As messages go, it doesn't get much clearer than that. But Geithner has known all along that there are two, critical first steps that the United States has to take in order to begin the process of reassuring its creditors. It has to demonstrate that it has a grip on the financial crisis -- that the world wasn't about to end -- and it has to show the world that a broad, macro economic turnaround isn't too far down the road. Geithner is loathe to talk publicly about market behavior, but Treasury officials believe that a tightening of credit spreads shows an improvement in confidence: risk premiums are receding in response to what has been an initial sign of "stabilization," as one official familiar with Treasury's thinking says. And the recent, slight rise in interest rates demonstrates nothing except a market beginning to return to normalcy, not one getting spooked by fears of inflation. Consider that TIPS -- U.S. inflation protected bonds -- trade at 1.5% over five years, and just 1.9% over ten. No sign of incipient inflationary panic there. To China and to everyone else watching, the U.S. can cite that as progress -- and reasonably so.
And just yesterday -- fortuitous timing for the Treasury Secretary -- both the United States and China reported economic data that buoyed equity markets on both sides of the Pacific. In China, the monthly purchasing manager's index for manufacturing was stronger than expected, showing "for the first time that policy is really gaining traction [in China]," says Eric Fishwick, head of economic research at CLSA Asia Pacific Markets in Hong Kong. At the same time, in the U.S., data showed personal income in April rose 0.5 per cent, a surprisingly strong number. On a day when General Motors (GMGMQ), once the world's largest industrial corporation, declared bankruptcy, the Dow Jones Industrial Average rose 2.6 per cent.
Thus, as he headed into his key meetings in China, Geithner actually had an ever so slight wind at his back. He acknowledged as much, in fact, upon greeting Prime Minister Wen: "At the time we met in New York (last autumn)," the Treasury Secretary told him, "it was a time of great panic. But we are happy (now) to see small signs of recovery.''
Wen welcomed Geithner warmly in his public remarks; the aggressiveness in China's rhetoric of just a couple of months ago is now gone, as is any notion that Beijing will stop buying huge amounts of Treasury debt anytime soon. In fact, in March alone, China's direct holdings of US Treasury securities alone (excluding so called Agency debt issued by Fannie and Freddie Mac) rose by $23.7 billion to reach a new record of $768 billion, according to preliminary US data, making it far and away the US's biggest creditor.

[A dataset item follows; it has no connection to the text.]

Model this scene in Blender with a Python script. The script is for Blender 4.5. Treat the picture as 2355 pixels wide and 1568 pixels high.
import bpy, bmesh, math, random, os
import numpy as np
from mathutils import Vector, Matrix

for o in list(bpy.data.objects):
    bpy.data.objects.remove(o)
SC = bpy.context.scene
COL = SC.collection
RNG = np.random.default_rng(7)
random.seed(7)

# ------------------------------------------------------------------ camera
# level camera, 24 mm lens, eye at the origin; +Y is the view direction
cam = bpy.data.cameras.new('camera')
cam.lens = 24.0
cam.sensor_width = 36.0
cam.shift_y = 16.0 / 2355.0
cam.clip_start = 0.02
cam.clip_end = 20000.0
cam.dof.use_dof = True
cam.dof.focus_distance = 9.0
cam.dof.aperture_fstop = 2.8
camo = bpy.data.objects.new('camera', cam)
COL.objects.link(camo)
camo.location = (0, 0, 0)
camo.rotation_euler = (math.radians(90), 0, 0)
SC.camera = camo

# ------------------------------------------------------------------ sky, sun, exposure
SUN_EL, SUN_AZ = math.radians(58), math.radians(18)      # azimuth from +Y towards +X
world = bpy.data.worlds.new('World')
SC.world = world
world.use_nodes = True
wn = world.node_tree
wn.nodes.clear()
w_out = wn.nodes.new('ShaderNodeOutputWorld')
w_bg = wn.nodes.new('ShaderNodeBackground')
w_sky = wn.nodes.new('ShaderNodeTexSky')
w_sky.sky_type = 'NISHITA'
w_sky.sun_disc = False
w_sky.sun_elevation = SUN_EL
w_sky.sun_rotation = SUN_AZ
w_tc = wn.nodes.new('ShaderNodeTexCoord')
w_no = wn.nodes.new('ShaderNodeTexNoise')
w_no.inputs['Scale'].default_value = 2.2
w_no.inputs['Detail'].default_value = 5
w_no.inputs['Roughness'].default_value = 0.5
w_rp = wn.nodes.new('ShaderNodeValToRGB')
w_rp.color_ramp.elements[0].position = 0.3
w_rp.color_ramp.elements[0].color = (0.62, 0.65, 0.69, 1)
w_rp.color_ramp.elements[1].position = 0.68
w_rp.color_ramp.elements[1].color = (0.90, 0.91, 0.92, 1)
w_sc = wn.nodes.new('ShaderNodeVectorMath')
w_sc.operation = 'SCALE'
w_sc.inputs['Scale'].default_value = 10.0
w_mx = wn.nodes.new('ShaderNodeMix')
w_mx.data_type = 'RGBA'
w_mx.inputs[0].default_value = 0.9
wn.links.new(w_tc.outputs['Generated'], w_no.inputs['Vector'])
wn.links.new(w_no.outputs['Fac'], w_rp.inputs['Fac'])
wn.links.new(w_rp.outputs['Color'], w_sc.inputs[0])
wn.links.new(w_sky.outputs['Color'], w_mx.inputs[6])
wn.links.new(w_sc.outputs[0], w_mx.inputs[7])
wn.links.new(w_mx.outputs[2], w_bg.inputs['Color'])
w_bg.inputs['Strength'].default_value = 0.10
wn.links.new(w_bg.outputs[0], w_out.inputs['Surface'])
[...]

Geithner repeats constantly, both in public and in private, that the Obama administration is committed to returning to fiscal responsibility -- pushing deficits down to three per cent of GDP -- in the "medium term.'' On his first visit to Beijing, the young Treasury Secretary could claim to his Chinese hosts that the necessary precondition for that return to fiscal sanity -- a little bit of economic growth -- might possibly be on the horizon. Considering where things were the last time he met China's premier -- in October of last year, when the global economy was, as Geithner says now, "falling off a cliff" -- that's not nothing.